La respuesta por parte del club fue increíble. Me ofrecieron ser la preparadora física del segundo equipo.
Yo había cursado los estudios de ciencia del deporte en la universidad Pablo de Olavide y acepté esa opción con mucha ilusión. Era un primer paso perfecto para mí, empezar a conocer más de cerca el comportamiento de un vestuario y la gestión del grupo.
Pero pasó algo que nadie esperaba.
Solo una semana antes de empezar la temporada, el entrenador que estaba decidió no continuar y el club resolvió que yo me hiciera responsable del equipo. Un conjunto que se creó nuevo ese año –en 2009-, con jugadoras que yo había tenido en el equipo infantil, más otras que firmamos de la provincia de Sevilla para hacer un equipo competitivo.
“El fútbol femenino ha cambiado mucho respecto a la época en que yo empecé a jugar. Sin embargo, todavía quedan muchas cosas por hacer”
Después de una temporada en el filial, subí al primer equipo del Sevilla femenino. Desde el primer momento, todas teníamos claro que debíamos remar en la misma dirección, sabiendo diferenciar muy bien hasta qué punto éramos amigas y hasta qué punto yo era la entrenadora, ya que dos temporadas antes, era jugadora de ese equipo y compartía vestuario con la gran mayoría de jugadoras.

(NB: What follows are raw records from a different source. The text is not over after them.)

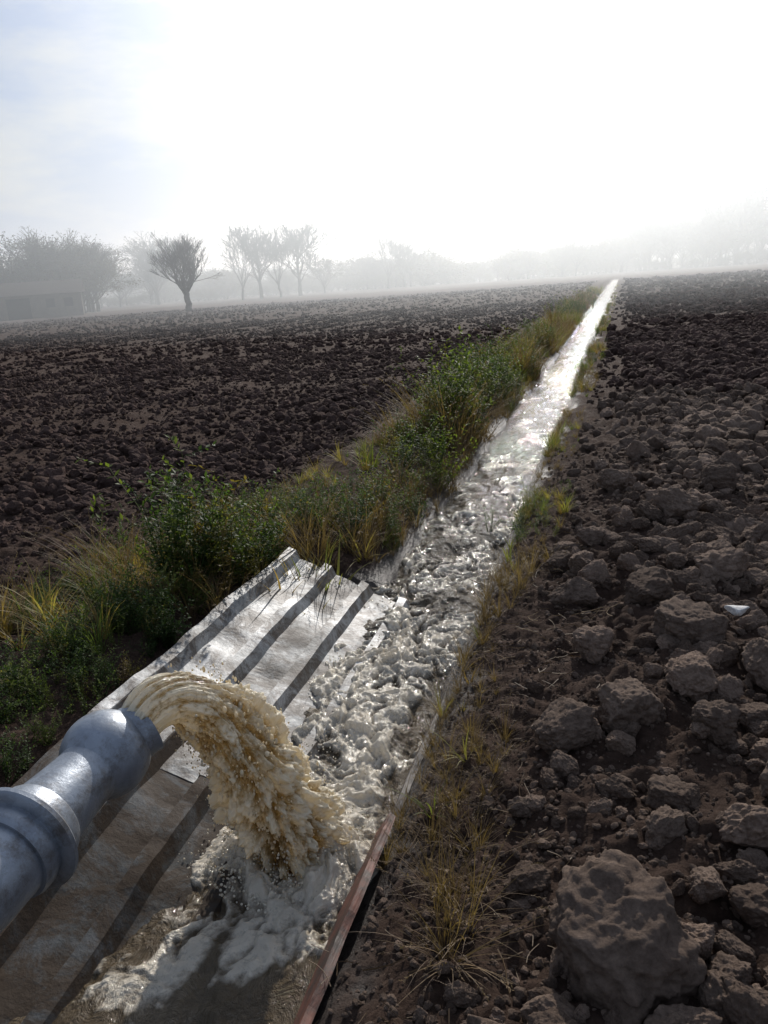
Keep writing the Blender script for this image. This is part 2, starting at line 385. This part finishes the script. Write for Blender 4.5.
# ---------------- corrugated sheets ----------------
def sheet_mat(name,lightness,dirt,spec,metal,r0,r1):
    mc=M(name); n=mc.noise(3.5,8,.7)
    c=mc.ramp(n,[(.32,(.09*lightness,.085*lightness,.075*lightness)),(.5,tuple(lightness*v for v in (.27,.28,.28))),(.68,tuple(lightness*v for v in (.42,.43,.44)))])
    dm=mc.ramp(mc.noise(6,9,.78,dist=.8),[(dirt,0.0),(dirt+.12,.92)])
    c=mc.mix(dm,c,(.045,.032,.022))
    mc.con(c,'Base Color'); mc.con(mc.math('MULTIPLY',mc.math('SUBTRACT',1.0,dm),metal),'Metallic'); mc.con(mc.ramp(n,[(.3,r0),(.7,r1)]),'Roughness'); mc.con(mc.bump(mc.noise(40,6,.7),.5,.007),'Normal')
    mc.b.inputs['Specular IOR Level'].default_value=spec; return mc.m
PF=([-1.70,-1.05,-.75],[.205,-.030,-.075]); PN=([-1.70,-1.48,-1.25,-1.05,-.75],[.13,.040,-.035,-.065,-.085])
def sheet(name,y0,y1,dz,dx,mat):
    px=[];ph=[]
    for r in (-1.66,-1.455,-1.25,-1.045,-.84):
        for o_,h in ((-.042,0),(-.020,.040),(.020,.040),(.042,0)): px.append(r+o_); ph.append(h)
        if r<-.9:
            for w in (.085,.12): px.append(r+w); ph.append(.003)
    px=np.array(px);ph=np.array(ph); yy=np.linspace(y0,y1,80)
    A,B=np.meshgrid(px,yy); t=ss(.9,1.9,B)
    Zz=np.interp(A,*PF)*t+np.interp(A,*PN)*(1-t)+ph[None]+dz+.014*fbm(A*3,B*2.2,6,o=2)+.008*fbm(A*9,B*8,6,o=2)
    A=A+dx+.012*fbm(B*1.2,0*B,3,o=2)
    B=B-.5*(A+1.2)*0.35*ss(y1-.5,y1,B)
    me=mk_mesh(name,np.stack([A,B,Zz],-1).reshape(-1,3),grid_faces(len(px),80),4,False)
    o=obj(name,me,mat); s=o.modifiers.new('s','SOLIDIFY'); s.thickness=.0018
sheet('corrugated_metal_sheet',2.05,3.80,.004,0,sheet_mat('corrugated_metal',.74,.44,.25,.2,.65,.42))
sheet('corrugated_metal_sheet.001',-.35,2.25,0,.004,sheet_mat('dirty_corrugated_metal',.26,.40,.06,.05,.8,.5))

# ---------------- side boards ----------------
def board(name,y0,y1,x0,x1,mat,w=.17,t=.022,tilt=.55):
    ny=90; C=[]
    prof=[(0,0),(0,1),(1,1),(1,0)]
    for j in range(ny):
        y=y0+(y1-y0)*j/(ny-1); xx=x0+(x1-x0)*j/(ny-1)+.012*float(vn(y*2.2,1.0)); zz=.012*float(vn(y*1.7,4.0))
        ud=Vector((math.sin(tilt),0,math.cos(tilt))); nd=Vector((math.cos(tilt),0,-math.sin(tilt)))
        for a,bb in prof:
            w_=w*(1+.12*float(fbm(y*6,2.0,o=3)))
            p=Vector((xx,y,-.055+zz))+nd*(t*a)+ud*(w_*bb); C.append(p[:])
    F=[(j*4+k,j*4+(k+1)%4,(j+1)*4+(k+1)%4,(j+1)*4+k) for j in range(ny-1) for k in range(4)]+[(0,1,2,3),tuple((ny-1)*4+k for k in (3,2,1,0))]
    return obj(name,mk_mesh(name,C,F,4,False),mat)
def wood(name,a,b_):
    m=M(name); mp=m.N.new('ShaderNodeMapping'); mp.inputs['Scale'].default_value=(14,1.2,14); m.L.new(m.tc.outputs['Object'],mp.inputs[0])
    n=m.noise(4,8,.7,vec=mp.outputs[0]); c=m.ramp(n,[(.3,a),(.7,b_)]); c=m.mix(m.ramp(m.noise(9,8,.75),[(.44,0.0),(.58,.9)]),c,(.03,.021,.015)); m.con(c,'Base Color'); m.set(Roughness=.6); m.con(m.bump(n,.6,.008),'Normal'); return m.m
board('wooden_board',.3,1.98,-.735,-.72,wood('wet_wood',(.055,.018,.009),(.19,.06,.032)),.17)
board('wooden_board.001',1.93,3.9,-.70,-.69,wood('grey_wood',(.05,.04,.033),(.14,.12,.10)),.085)

# ---------------- plants ----------------
def leafq(V,F,p,d,up,L,W):
    s=d.cross(up)
    if s.length<1e-4: s=Vector((1,0,0))
    s.normalize(); nn=s.cross(d).normalized(); i=len(V)
    V+= [p[:],(p+d*L*.45+s*W*.5-nn*L*.04)[:],(p+d*L-nn*L*.18)[:],(p+d*L*.45-s*W*.5-nn*L*.04)[:]]
    F.append((i,i+1,i+2)); F.append((i,i+2,i+3))
def stemseg(V,F,a,b,ra,rb):
    d=(b-a).normalized(); s=d.orthogonal().normalized(); t=d.cross(s); i=len(V)
    for p,r in ((a,ra),(b,rb)):
        for k in range(3):
            an=k*2.094; V.append((p+(s*math.cos(an)+t*math.sin(an))*r)[:])
    for k in range(3):
        q=(k+1)%3; F.append((i+k,i+q,i+3+q)); F.append((i+k,i+3+q,i+3+k))
def rv(): return Vector((random.gauss(0,1),random.gauss(0,1),random.gauss(0,1))).normalized()
def weed(seed,h=.4,nst=9,ll=.03,spread=.5):
    random.seed(seed); V=[];F=[]
    for s in range(nst):
        a=random.uniform(0,6.28); ln=h*random.uniform(.45,1.15); tilt=random.uniform(.05,spread)
        d=Vector((math.cos(a)*tilt,math.sin(a)*tilt,1)).normalized(); p=Vector((math.cos(a)*.02,math.sin(a)*.02,-.02))
        n=14
        for i in range(n):
            d=(d+rv()*.13+Vector((0,0,.02))).normalized(); q=p+d*ln/n; stemseg(V,F,p,q,.0022*(1-i/n)+.0008,.0022*(1-(i+1)/n)+.0008)
            for k in range(random.randint(1,3)):
                az=rv(); ld=(az-d*az.dot(d)).normalized()*.9+d*.45; ld.normalize()
                leafq(V,F,q,ld,rv()*.4+Vector((0,0,1)),ll*random.uniform(.5,1.3),ll*random.uniform(.3,.5))
            if random.random()<.35 and i>2:
                az=rv(); sd=((az-d*az.dot(d)).normalized()+d*.7).normalized(); u=q
                for k in range(4):
                    w=u+sd*ln*.05; stemseg(V,F,u,w,.001,.0008); u=w
                    for kk in range(2): leafq(V,F,u,(sd+rv()*.9).normalized(),rv()*.4+Vector((0,0,1)),ll*random.uniform(.5,1),ll*.4)
            p=q
    return mk_mesh('weed',V,F,3,False)
def tuft(seed,h=.3,n=38,w=.006,droop=.9,head=False):
    random.seed(seed); V=[];F=[]
    for s in range(n):
        a=random.uniform(0,6.28); ln=h*random.uniform(.4,1.1); r=random.random()*.035
        p=Vector((math.cos(a)*r,math.sin(a)*r,-.01)); t=random.uniform(.05,.7); d=Vector((math.cos(a)*t,math.sin(a)*t,1)).normalized()
        side=Vector((-math.sin(a+random.uniform(-.6,.6)),math.cos(a),0)).normalized(); m_=6; ww=w*random.uniform(.6,1.3); i0=len(V)
        for i in range(m_+1):
            q=ww*(1-(i/m_)**1.5)+.0004
            V.append((p+side*q*.5)[:]); V.append((p-side*q*.5)[:])
            if i<m_:
                p=p+d*ln/m_; d=(d+Vector((math.cos(a)*.12,math.sin(a)*.12,-.16*droop*random.uniform(.3,1.3)))).normalized()
        for i in range(m_):
            b=i0+2*i; F.append((b,b+1,b+3)); F.append((b,b+3,b+2))
        if head and s%3==0:
            for k in range(10): leafq(V,F,p-d*.006*k,(d+rv()*.7).normalized(),Vector((0,0,1)),.014,.004)
    return mk_mesh('tuft',V,F,3,False)
def straw(seed,n=6):
    random.seed(seed); V=[];F=[]
    for s in range(n):
        p=Vector((random.gauss(0,.05),random.gauss(0,.05),.006+random.random()*.01)); a=random.uniform(0,6.28); d=Vector((math.cos(a),math.sin(a),random.uniform(-.1,.15)))
        L=random.uniform(.03,.09)
        for k in range(4):
            q=p+d*L/4; stemseg(V,F,p,q,.0011,.001); p=q; d=(d+rv()*.3).normalized(); d.z*=.6
    return mk_mesh('straw',V,F,3,False)
cw=coll_of('weed_plant',[weed(i,.36+.05*(i%3),7+i%4,.022+.004*(i%3),.45+.15*(i%2)) for i in range(8)],mat_weed)
cg=coll_of('grass_tuft',[tuft(20+i,.22+.04*i,30,.006+.001*(i%3)) for i in range(6)],mat_grass)
cd=coll_of('dry_tuft',[tuft(40+i,.26+.05*i,26,.004,.6,True) for i in range(5)],mat_dry)
cb=coll_of('broad_grass',[tuft(60+i,.30,9,.012,.8) for i in range(3)],mat_grass)
cs=coll_of('straw',[straw(70+i) for i in range(5)],mat_dry)
def veg(name,coll,nv,n,y0,y1,xf,smin,smax,pw=1.6,thr=None,sd=1):
    y=y0+(y1-y0)*rng.random(n)**pw; x=xf(y,rng.random(n))
    if thr is not None:
        k=fbm(x*1.3+sd*9,y*.8+sd*3,sd,o=2)>thr; x,y=x[k],y[k]
    m_=len(x); z=H(x,y)-.005; s=rng.uniform(smin,smax,m_)*(1+.8*fbm(x*.9,y*.8,8,o=2))
    R=np.stack([rng.normal(0,.15,m_),rng.normal(0,.15,m_),rng.uniform(0,6.28,m_)],-1)
    scatter(name,np.stack([x,y,z],-1),R,s,rng.integers(0,nv,m_),coll)
LB=lambda y,u: -1.24-(1.15-.35*ss(4,10,y))*u**.9-.45*(1-ss(3.6,4.3,y))
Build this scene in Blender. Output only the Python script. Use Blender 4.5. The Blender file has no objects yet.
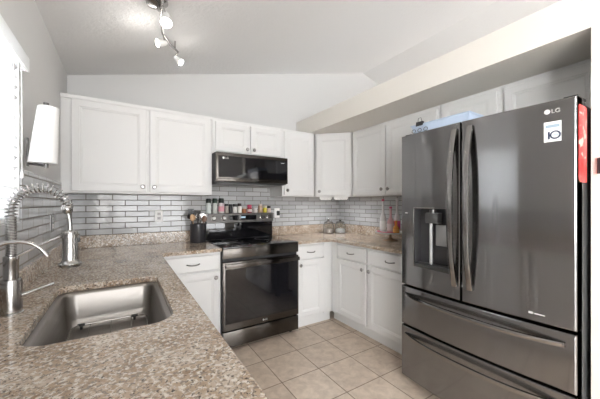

El primer año descendimos de categoría, la antigua Superliga femenina, por aquel entonces una competición que estaba formada por tres grupos. El segundo año comenzamos la competición en Liga Nacional (Segunda División femenina) y mi primera misión como entrenadora fue reactivar al grupo, para después tener un impacto en los resultados y el juego. Con el trabajo de todas conseguimos dar la vuelta esa situación y alcanzamos el ascenso.
Cuando llegó el final de temporada valoré todo lo que había ocurrido. Lo mismo que hacía cuando jugaba. En qué había fallado, qué podía mejorar y cómo podía seguir creciendo. Al final entre la directiva y yo entendimos que en ese momento nuestros caminos se tenían que separar.